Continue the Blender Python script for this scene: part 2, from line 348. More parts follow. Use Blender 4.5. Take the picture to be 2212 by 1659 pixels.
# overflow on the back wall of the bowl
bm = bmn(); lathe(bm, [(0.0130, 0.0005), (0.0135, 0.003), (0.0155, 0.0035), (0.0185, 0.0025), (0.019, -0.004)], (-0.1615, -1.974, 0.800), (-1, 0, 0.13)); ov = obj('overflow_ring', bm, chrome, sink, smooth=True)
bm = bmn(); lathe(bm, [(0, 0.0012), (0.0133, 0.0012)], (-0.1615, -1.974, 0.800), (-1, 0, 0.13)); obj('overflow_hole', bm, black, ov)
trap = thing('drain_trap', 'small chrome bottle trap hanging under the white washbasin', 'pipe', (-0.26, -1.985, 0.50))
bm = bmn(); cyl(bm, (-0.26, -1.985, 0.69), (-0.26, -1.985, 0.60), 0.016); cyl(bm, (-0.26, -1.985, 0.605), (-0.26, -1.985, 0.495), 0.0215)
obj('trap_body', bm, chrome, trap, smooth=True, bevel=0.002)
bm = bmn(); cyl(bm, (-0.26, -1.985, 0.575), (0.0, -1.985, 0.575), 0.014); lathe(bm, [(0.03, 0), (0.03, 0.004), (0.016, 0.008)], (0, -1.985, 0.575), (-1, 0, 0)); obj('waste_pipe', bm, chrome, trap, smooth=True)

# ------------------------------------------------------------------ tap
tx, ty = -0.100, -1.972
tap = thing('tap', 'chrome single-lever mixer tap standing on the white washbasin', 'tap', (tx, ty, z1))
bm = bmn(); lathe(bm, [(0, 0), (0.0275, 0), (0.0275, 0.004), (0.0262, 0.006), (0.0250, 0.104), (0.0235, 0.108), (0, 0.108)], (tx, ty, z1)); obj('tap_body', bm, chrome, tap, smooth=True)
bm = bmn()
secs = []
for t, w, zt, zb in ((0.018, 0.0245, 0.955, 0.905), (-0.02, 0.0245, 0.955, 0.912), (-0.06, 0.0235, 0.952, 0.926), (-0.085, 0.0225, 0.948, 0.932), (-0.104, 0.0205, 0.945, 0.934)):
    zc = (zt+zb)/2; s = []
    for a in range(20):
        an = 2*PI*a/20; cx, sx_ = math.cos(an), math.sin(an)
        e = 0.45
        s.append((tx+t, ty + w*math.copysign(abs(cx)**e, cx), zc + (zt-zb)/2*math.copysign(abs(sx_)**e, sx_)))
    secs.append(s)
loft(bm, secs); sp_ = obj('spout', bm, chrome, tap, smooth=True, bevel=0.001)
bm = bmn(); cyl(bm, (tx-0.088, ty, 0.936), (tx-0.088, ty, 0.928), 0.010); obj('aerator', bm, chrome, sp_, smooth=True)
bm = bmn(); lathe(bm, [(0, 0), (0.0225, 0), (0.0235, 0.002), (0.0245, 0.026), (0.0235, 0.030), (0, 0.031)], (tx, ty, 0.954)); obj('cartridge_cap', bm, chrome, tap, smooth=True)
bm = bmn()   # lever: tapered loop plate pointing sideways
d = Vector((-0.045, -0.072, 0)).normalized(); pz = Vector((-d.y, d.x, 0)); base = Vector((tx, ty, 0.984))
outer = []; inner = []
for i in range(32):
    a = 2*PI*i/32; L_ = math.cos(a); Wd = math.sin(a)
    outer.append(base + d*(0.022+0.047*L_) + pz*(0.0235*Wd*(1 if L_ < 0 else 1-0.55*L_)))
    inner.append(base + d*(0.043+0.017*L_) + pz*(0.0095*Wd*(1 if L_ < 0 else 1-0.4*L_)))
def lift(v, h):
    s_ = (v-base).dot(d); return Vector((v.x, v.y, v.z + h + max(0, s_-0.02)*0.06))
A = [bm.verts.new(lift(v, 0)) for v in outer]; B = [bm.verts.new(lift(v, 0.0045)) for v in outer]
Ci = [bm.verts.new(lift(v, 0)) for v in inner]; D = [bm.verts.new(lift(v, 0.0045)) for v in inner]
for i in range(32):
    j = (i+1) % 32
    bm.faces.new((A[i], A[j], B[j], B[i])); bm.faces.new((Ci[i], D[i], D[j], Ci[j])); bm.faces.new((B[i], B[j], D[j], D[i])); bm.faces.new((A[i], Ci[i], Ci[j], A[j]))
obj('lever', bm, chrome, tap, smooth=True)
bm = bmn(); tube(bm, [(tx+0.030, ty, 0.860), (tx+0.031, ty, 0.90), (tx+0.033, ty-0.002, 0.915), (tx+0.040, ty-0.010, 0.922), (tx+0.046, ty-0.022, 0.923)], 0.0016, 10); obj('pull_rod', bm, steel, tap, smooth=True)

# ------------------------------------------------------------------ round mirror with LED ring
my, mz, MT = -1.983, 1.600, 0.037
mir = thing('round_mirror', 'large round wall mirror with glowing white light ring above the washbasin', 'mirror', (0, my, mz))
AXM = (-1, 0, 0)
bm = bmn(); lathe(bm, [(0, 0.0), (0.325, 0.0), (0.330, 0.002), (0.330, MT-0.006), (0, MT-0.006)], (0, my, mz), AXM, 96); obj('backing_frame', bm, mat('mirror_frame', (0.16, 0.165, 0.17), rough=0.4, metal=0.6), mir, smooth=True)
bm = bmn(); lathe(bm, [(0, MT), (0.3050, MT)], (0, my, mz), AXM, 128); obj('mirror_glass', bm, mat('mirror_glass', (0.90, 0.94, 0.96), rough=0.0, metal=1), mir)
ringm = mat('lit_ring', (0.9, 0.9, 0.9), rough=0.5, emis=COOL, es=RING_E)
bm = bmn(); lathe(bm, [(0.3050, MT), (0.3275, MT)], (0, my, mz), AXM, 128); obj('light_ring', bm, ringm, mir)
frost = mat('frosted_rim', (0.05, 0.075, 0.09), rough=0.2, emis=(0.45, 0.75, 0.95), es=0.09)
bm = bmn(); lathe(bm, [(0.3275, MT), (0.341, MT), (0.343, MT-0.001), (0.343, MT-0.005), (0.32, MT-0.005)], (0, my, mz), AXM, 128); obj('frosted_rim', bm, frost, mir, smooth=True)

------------

Restate the first line and every line after it, word for word, stopping once the line with "chrome, trap, smooth=True)" is done.

Continue the Blender Python script for this scene: part 2, from line 348. More parts follow. Use Blender 4.5. Take the picture to be 2212 by 1659 pixels.
# overflow on the back wall of the bowl
bm = bmn(); lathe(bm, [(0.0130, 0.0005), (0.0135, 0.003), (0.0155, 0.0035), (0.0185, 0.0025), (0.019, -0.004)], (-0.1615, -1.974, 0.800), (-1, 0, 0.13)); ov = obj('overflow_ring', bm, chrome, sink, smooth=True)
bm = bmn(); lathe(bm, [(0, 0.0012), (0.0133, 0.0012)], (-0.1615, -1.974, 0.800), (-1, 0, 0.13)); obj('overflow_hole', bm, black, ov)
trap = thing('drain_trap', 'small chrome bottle trap hanging under the white washbasin', 'pipe', (-0.26, -1.985, 0.50))
bm = bmn(); cyl(bm, (-0.26, -1.985, 0.69), (-0.26, -1.985, 0.60), 0.016); cyl(bm, (-0.26, -1.985, 0.605), (-0.26, -1.985, 0.495), 0.0215)
obj('trap_body', bm, chrome, trap, smooth=True, bevel=0.002)
bm = bmn(); cyl(bm, (-0.26, -1.985, 0.575), (0.0, -1.985, 0.575), 0.014); lathe(bm, [(0.03, 0), (0.03, 0.004), (0.016, 0.008)], (0, -1.985, 0.575), (-1, 0, 0)); obj('waste_pipe', bm, chrome, trap, smooth=True)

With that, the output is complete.